Efrem non si ferma a cantare solo lo splendore della notte santa ma ricorda che in quel giorno di gioia si compirono le profezie veterotestamentarie: "Questo giorno ha fatto gioire, Signore, i re, i sacerdoti e i profeti, poiché in esso si compirono le loro parole, avvennero proprio tutte. Gloria a te, figlio del nostro Creatore. La vergine infatti ha oggi partorito l’Emmanuele a Betlemme. La parola proferita da Isaia è divenuta oggi realtà. Gloria a te, figlio del nostro creatore. Oggi è nato un bimbo, il suo nome è Meraviglia. È proprio una meraviglia di Dio che si sia manifestato come un infante. Gloria a te, figlio del nostro Creatore. Chi saprebbe glorificare il Figlio di verità che si levò per noi, lui che i giusti bramavano vedere nelle loro generazioni?
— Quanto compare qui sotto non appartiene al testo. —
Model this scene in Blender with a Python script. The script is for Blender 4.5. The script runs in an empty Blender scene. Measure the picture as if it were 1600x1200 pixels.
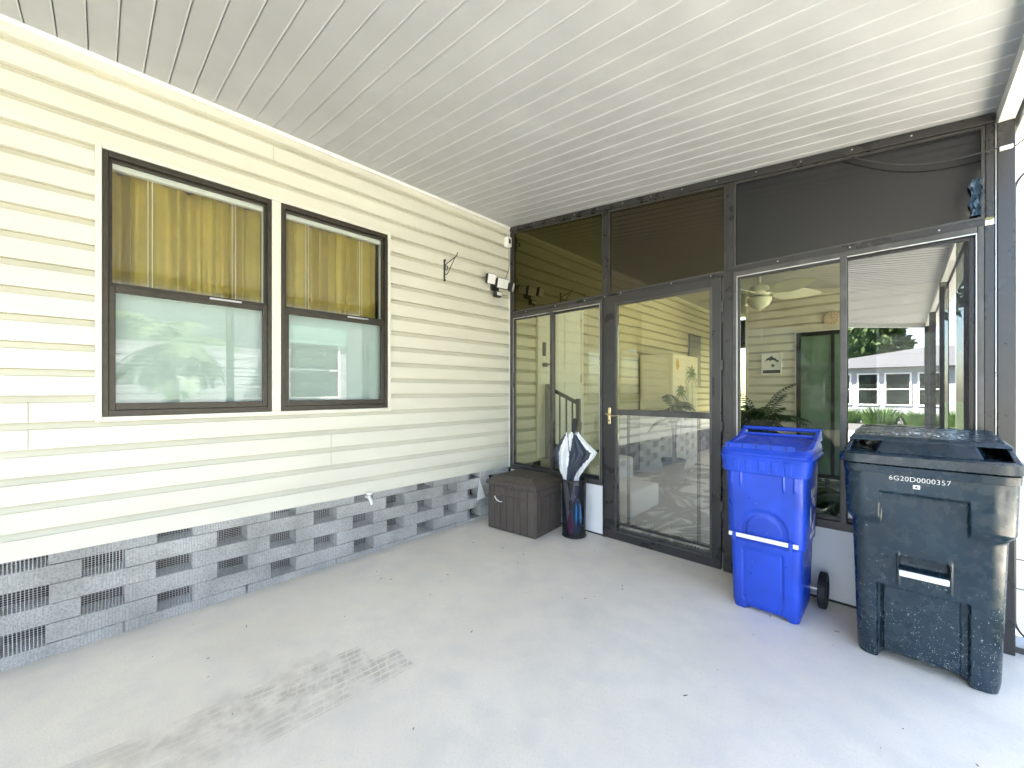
import bpy, bmesh, math, random
from mathutils import Vector, Matrix
R = math.radians
S = bpy.context.scene
COL = S.collection
random.seed(7)

# ------------------------------------------------------------------ camera
CX, CY, CH = 2.9647, -3.0285, 1.24
cd = bpy.data.cameras.new('camera'); cam = bpy.data.objects.new('camera', cd); COL.objects.link(cam)
cam.location = (CX, CY, CH); cam.rotation_euler = (R(90), 0, R(44.208))
cd.sensor_width = 36.0; cd.lens = 36.0*626.7/1600; cd.shift_y = 0.0071
cd.clip_start = 0.05; cd.clip_end = 500
S.camera = cam
# ------------------------------------------------------------------ sky, sun, exposure
SUN_EL, SUN_AZ = 56.0, -38.0          # azimuth: degrees from +Y towards +X (negative = from -X)
w = bpy.data.worlds.new('World'); S.world = w; w.use_nodes = True
nt = w.node_tree; bg = nt.nodes['Background']
sky = nt.nodes.new('ShaderNodeTexSky'); sky.sky_type = 'NISHITA'; sky.sun_disc = False
sky.sun_elevation = R(SUN_EL); sky.sun_rotation = R(SUN_AZ); sky.air_density = 1.0; sky.dust_density = 1.5
nt.links.new(sky.outputs[0], bg.inputs[0]); bg.inputs[1].default_value = 0.07
sd = bpy.data.lights.new('sun', 'SUN'); sd.energy = 5.0; sd.angle = R(0.5); sd.color = (1.0, .93, .82)
sun = bpy.data.objects.new('sun', sd); COL.objects.link(sun)
az = R(SUN_AZ); el = R(SUN_EL)
tosun = Vector((math.sin(az)*math.cos(el), math.cos(az)*math.cos(el), math.sin(el)))
sun.rotation_euler = tosun.to_track_quat('Z', 'Y').to_euler(); sun.location = tosun*30
S.view_settings.view_transform = 'Standard'; S.view_settings.look = 'None'
S.view_settings.exposure = 4.35; S.view_settings.gamma = 1.0
S.render.engine = 'CYCLES'
S.cycles.use_denoising = True
S.cycles.max_bounces = 10; S.cycles.diffuse_bounces = 6; S.cycles.glossy_bounces = 4
S.cycles.transparent_max_bounces = 24; S.cycles.transmission_bounces = 4
S.cycles.caustics_reflective = False; S.cycles.caustics_refractive = False
S.cycles.sample_clamp_indirect = 6

# ------------------------------------------------------------------ materials
def newmat(name):
    m = bpy.data.materials.new(name); m.use_nodes = True
    n = m.node_tree.nodes; b = n['Principled BSDF']
    return m, n, m.node_tree.links, b
def setp(b, **k):
    for key, v in k.items():
        nm = {'rough': 'Roughness', 'metal': 'Metallic', 'spec': 'Specular IOR Level', 'coat': 'Coat Weight', 'sheen': 'Sheen Weight', 'sss': 'Subsurface Weight'}[key]
        b.inputs[nm].default_value = v
def mat(name, c, rough=.5, metal=0, var=.06, nscale=6, bump=0, bscale=80, c2=None, spec=.5, coat=0, rvar=.1, stretch=None, wav=0):
    """principled with soft procedural colour / roughness variation and fine bump"""
    m, n, l, b = newmat(name); setp(b, rough=rough, metal=metal, spec=spec, coat=coat)
    tc = n.new('ShaderNodeTexCoord'); mp = n.new('ShaderNodeMapping'); l.new(tc.outputs['Object'], mp.inputs[0])
    if stretch: mp.inputs['Scale'].default_value = stretch
    no = n.new('ShaderNodeTexNoise'); no.inputs['Scale'].default_value = nscale; no.inputs['Detail'].default_value = 6
    l.new(mp.outputs[0], no.inputs['Vector'])
    cr = n.new('ShaderNodeValToRGB'); cr.color_ramp.elements[0].position = .3; cr.color_ramp.elements[1].position = .7
    d = c2 or tuple(x*(1-var*2) for x in c)
    cr.color_ramp.elements[0].color = (*d, 1); cr.color_ramp.elements[1].color = (*[min(1, x*(1+var*.5)) for x in c], 1)
    l.new(no.outputs['Fac'], cr.inputs[0]); l.new(cr.outputs[0], b.inputs['Base Color'])
    if rvar:
        mr = n.new('ShaderNodeMapRange'); mr.inputs[3].default_value = max(0, rough-rvar); mr.inputs[4].default_value = min(1, rough+rvar)
        l.new(no.outputs['Fac'], mr.inputs[0]); l.new(mr.outputs[0], b.inputs['Roughness'])
    if wav:
        n4 = n.new('ShaderNodeTexNoise'); n4.inputs['Scale'].default_value = 3.2; n4.inputs['Detail'].default_value = 2; l.new(tc.outputs['Object'], n4.inputs['Vector'])
        b4 = n.new('ShaderNodeBump'); b4.inputs['Strength'].default_value = wav; b4.inputs['Distance'].default_value = .03; l.new(n4.outputs['Fac'], b4.inputs['Height'])
        l.new(b4.outputs[0], b.inputs['Normal'])
    if bump:
        n2 = n.new('ShaderNodeTexNoise'); n2.inputs['Scale'].default_value = bscale; n2.inputs['Detail'].default_value = 4
        l.new(mp.outputs[0], n2.inputs['Vector'])
        bp = n.new('ShaderNodeBump'); bp.inputs['Strength'].default_value = bump; bp.inputs['Distance'].default_value = .004
        l.new(n2.outputs['Fac'], bp.inputs['Height']); l.new(bp.outputs[0], b.inputs['Normal'])
        if wav: l.new(b4.outputs[0], bp.inputs['Normal'])
    return m
def glass(name, tint, refl, rough=.0, fres=.6, body=None, bodyfac=0, grubby=.0, rtint=(1, 1, 1)):
    """tinted pane: lets light through, reflects a share that grows at grazing angles"""
    m = bpy.data.materials.new(name); m.use_nodes = True; n = m.node_tree.nodes; l = m.node_tree.links
    n.clear(); out = n.new('ShaderNodeOutputMaterial')
    tr = n.new('ShaderNodeBsdfTransparent'); tr.inputs[0].default_value = (*tint, 1)
    gl = n.new('ShaderNodeBsdfGlossy'); gl.inputs['Roughness'].default_value = rough; gl.inputs[0].default_value = (*rtint, 1)
    fr = n.new('ShaderNodeFresnel'); fr.inputs[0].default_value = 1.5
    ma = n.new('ShaderNodeMath'); ma.operation = 'MULTIPLY_ADD'; ma.inputs[1].default_value = fres; ma.inputs[2].default_value = refl; ma.use_clamp = True
    l.new(fr.outputs[0], ma.inputs[0])
    mx = n.new('ShaderNodeMixShader'); l.new(ma.outputs[0], mx.inputs[0]); l.new(gl.outputs[0], mx.inputs[2])
    src = tr
    if body:
        df = n.new('ShaderNodeBsdfDiffuse'); df.inputs[0].default_value = (*body, 1)
        m2 = n.new('ShaderNodeMixShader'); m2.inputs[0].default_value = bodyfac
        if grubby:
            tc = n.new('ShaderNodeTexCoord'); no = n.new('ShaderNodeTexNoise'); no.inputs['Scale'].default_value = 3; no.inputs['Detail'].default_value = 8
            l.new(tc.outputs['Object'], no.inputs['Vector'])
            mr = n.new('ShaderNodeMapRange'); mr.inputs[1].default_value = .35; mr.inputs[2].default_value = .75
            mr.inputs[3].default_value = bodyfac; mr.inputs[4].default_value = bodyfac+grubby
            l.new(no.outputs['Fac'], mr.inputs[0]); l.new(mr.outputs[0], m2.inputs[0])
        l.new(tr.outputs[0], m2.inputs[1]); l.new(df.outputs[0], m2.inputs[2]); src = m2
    l.new(src.outputs[0], mx.inputs[1]); l.new(mx.outputs[0], out.inputs[0])
    return m

M = {}
M['siding'] = mat('cream vinyl siding', (.68, .665, .575), .45, var=.05, nscale=3, bump=.12, bscale=60, stretch=(1, .25, 1.5), wav=.5)
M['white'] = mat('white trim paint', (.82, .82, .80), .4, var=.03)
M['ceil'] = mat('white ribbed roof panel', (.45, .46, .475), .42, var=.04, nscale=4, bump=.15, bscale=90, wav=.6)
M['seam'] = mat('panel seam shadow gap', (.12, .12, .12), .7)
M['bronze'] = mat('dark bronze aluminium', (.042, .041, .043), .30, metal=.25, var=.12, nscale=9, c2=(.034, .032, .032), rvar=.14)
M['bronze2'] = mat('weathered bronze aluminium', (.085, .083, .082), .4, metal=.3, var=.12, nscale=11, c2=(.05, .048, .046), rvar=.12)
M['winframe'] = mat('bronze window frame', (.045, .038, .028), .4, metal=.3, var=.15, nscale=30)
M['alu'] = mat('bare aluminium edge', (.62, .62, .62), .3, metal=.8)
M['panelwhite'] = mat('white kick panel', (.84, .85, .87), .35, var=.03)
M['black'] = mat('black metal', (.02, .02, .022), .4, rvar=.1)
M['blackplastic'] = mat('black rubber', (.015, .015, .016), .6, bump=.2, bscale=60)
M['gold'] = mat('brass hardware', (.75, .62, .36), .25, metal=.9)
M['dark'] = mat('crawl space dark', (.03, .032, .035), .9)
M['int'] = mat('inside wall', (.35, .33, .28), .8)
M['beige'] = mat('gold curtain fabric', (.50, .39, .09), .9)
M['cream'] = mat('cream window trim', (.70, .68, .60), .45, var=.04)
M['blind'] = mat('pale aqua blind slats', (.58, .68, .69), .5, var=.03)
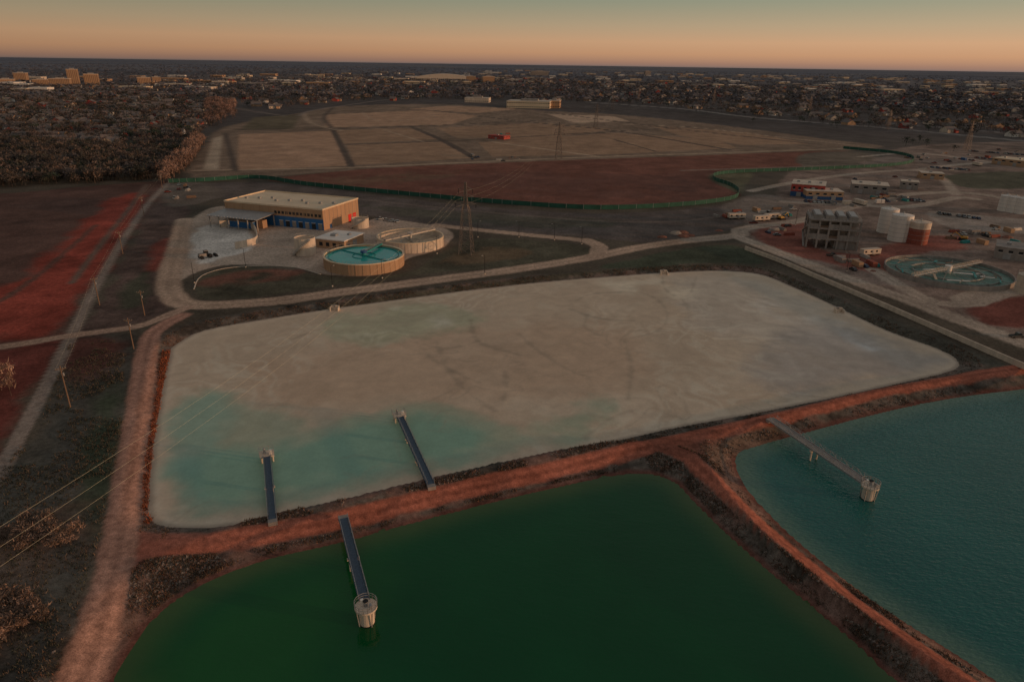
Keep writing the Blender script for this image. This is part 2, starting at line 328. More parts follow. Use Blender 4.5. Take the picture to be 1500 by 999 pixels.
# ---------------------------------------------------------------- sludge lagoon
x0,y0=LAG.min(0)-3;x1,y1=LAG.max(0)+3
s=Canvas(np.arange(x0,x1,0.65),np.arange(y0,y1,0.65),C(138,123,107),ZL)
wx=fbm(s.X,s.Y,45,4,61)*60;wy=fbm(s.X+500,s.Y,45,4,67)*60
nb=fbm(s.X+wx,s.Y+wy,40,5,91);nc=fbm(s.X+wx*1.3,s.Y-wy,26,5,97);ns=fbm(s.X+wx*2.2,s.Y+wy*2.2,34,5,103)
s.col*=(1+0.30*nb+0.08*s.n3)[...,None]
t=sstep(0.03,0.09,nc)[...,None]*0.35;s.col=s.col*(1-t)+np.array(C(148,136,121))*t
t=sstep(0.08,0.14,nb)[...,None]*0.35;s.col=s.col*(1-t)+np.array(C(124,109,94))*t
s.poly([(350,560),(420,520),(520,500),(700,480),(900,480),(950,520),(900,570),(720,600),(520,590),(400,600)],C(136,114,96),8,10,0.55,var=.3)
s.poly([(460,468),(560,452),(650,450),(700,470),(640,486),(560,500),(480,492)],C(124,125,105),5,8,0.75,var=0.3)
s.poly([(1000,410),(1110,410),(1180,440),(1260,480),(1240,510),(1100,500),(1010,470)],C(138,131,122),8,10,0.6,var=0.35)
s.poly([(1180,470),(1260,485),(1340,515),(1395,530),(1350,548),(1250,560),(1150,570),(1100,540)],C(118,113,109),8,8,0.75,var=0.3)
# drifted streaks: pale and darker folded bands
bnd=np.sin(ns*42);t=(sstep(0.35,1.0,bnd)*0.30*sstep(-.12,.1,s.n60))[...,None];s.col=s.col*(1-t)+np.array(C(158,147,134))*t
t=(sstep(-0.5,-1.0,bnd)*0.22*sstep(-.15,.05,s.n60))[...,None];s.col=s.col*(1-t)+np.array(C(116,103,90))*t
s.poly([(1225,470),(1260,478),(1300,510),(1285,522),(1240,500)],C(158,157,156),4,6,0.65,patchy=0.55)
s.poly([(1100,440),(1170,450),(1230,470),(1160,480)],C(150,147,142),4,8,0.45,patchy=0.5)
s.poly([(880,412),(1010,405),(1060,412),(1020,440),(950,440),(900,428)],C(154,144,129),4,7,0.55,patchy=0.55)
s.poly([(620,462),(700,455),(680,485),(640,490)],C(156,148,138),3,6,0.55,patchy=0.5)
s.poly([(740,488),(790,488),(785,502),(745,502)],C(156,150,143),2,4,0.6,patchy=0.5)
cy=C(107,117,102)
s.poly([(252,610),(270,582),(310,562),(355,568),(382,592),(440,610),(520,606),(575,588),(640,588),(695,608),(745,625),(800,612),(850,595),(900,590),(905,606),(850,638),(760,665),(650,692),(600,708),(450,740),(330,762),(250,760),(234,735),(238,670)],cy,4,7,0.7,var=0.06)
s.poly([(300,668),(380,645),(470,628),(580,612),(660,624),(700,640),(680,662),(600,686),(450,722),(330,740),(270,735),(262,700)],C(88,117,104),7,8,0.85,var=0.05)
s.poly([(258,610),(300,575),(340,582),(338,625),(300,665),(258,690)],C(96,121,110),5,6,0.6,var=0.05)
s.poly([(740,640),(820,610),(890,600),(900,615),(840,640),(760,662)],C(118,120,102),6,6,0.5,var=0.05)
d=sdf(s.X,s.Y,LAG)
t=(sstep(-4.5,-1.0,d+2*s.n12)*0.5)[...,None];s.col=s.col*(1-t)+np.array(C(146,132,117))*t
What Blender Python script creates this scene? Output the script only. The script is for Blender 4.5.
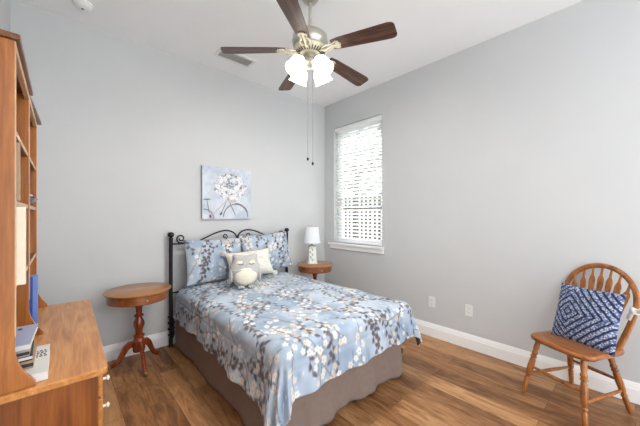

Gloria a te, figlio del nostro Creatore" (Nat., I, 1-2.9.40).
Efrem in quest’inno fa un atto di fede e un rendimento di grazie per la venuta al mondo del Figlio di Dio: "Il giorno della tua nascita ti assomiglia, perché è desiderabile e amabile come te. Noi, che non abbiamo visto la tua nascita, l’amiamo come se le fossimo contemporanei. Nel tuo giorno noi vediamo te: e un bimbo come te, coccolato da tutti. Ecco, di esso esultano le Chiese! Il tuo giorno ha ornato e si è ornato. Benedetto il tuo giorno, che fu fatto per noi! Il tuo giorno ci ha dato un dono, quale il Padre non ne ha altro uguale. Non ci mandò dei serafini, e neppure dei cherubini scesero presso di noi. Non vennero vigilanti ministranti ma il primogenito, che è servito. Chi potrebbe essere all’altezza di rendere grazie per il fatto che la grandezza incommensurabile giacque in una disprezzabile mangiatoia? Benedetto colui che ci ha dato tutto ciò che possedeva! La tua nascita fece gioire quella generazione, ma la nostra l’ha fatta gioire il tuo giorno. Doppia era stata la beatitudine della generazione, poiché aveva visto sia la tua nascita che il tuo giorno; più piccola la beatitudine degli ultimi, che vedono soltanto il tuo giorno. Ma poiché coloro che erano vicini dubitarono, si è moltiplicata la beatitudine degli ultimi, i quali, senza averti visto, hanno creduto in te. Benedetta la tua beatitudine che si è incrementata per noi!" (Nat., XXIII, 7-9).
Efrem Siro nei suoi Inni canta le dimensioni divine e umane del mistero della nostra redenzione fondandosi sulla Sacra Scrittura e anticipando in modo poetico lo sfondo teologico e, in qualche modo, il linguaggio delle grandi definizioni cristologiche dei Concili del V secolo. Egli, che è onorato dalla tradizione cristiana con il titolo di «cetra dello Spirito Santo», soprattutto per i meriti acquisiti nei Carmina nisibena, restò diacono della sua Chiesa per tutta la vita. La sua fu una scelta libera, decisiva ed emblematica: egli fu diacono, cioè servitore, sia nel ministero liturgico, sia, più radicalmente, nell’amore a Cristo servo, da lui cantato in modo ineguagliabile, sia, infine, nella carità, organizzando gli aiuti umanitari resi indispensabili dalla grave carestia che aveva colpito la zona di Edessa: la sua equanimità fu garanzia di una giusta distribuzione dei viveri e dei soccorsi alle popolazioni colpite, che introdusse con rara maestria nella conoscenza della divina Rivelazione. Morì a Edessa il 9 giugno 373, vittima del contagio contratto mentre curava gli ammalati di peste.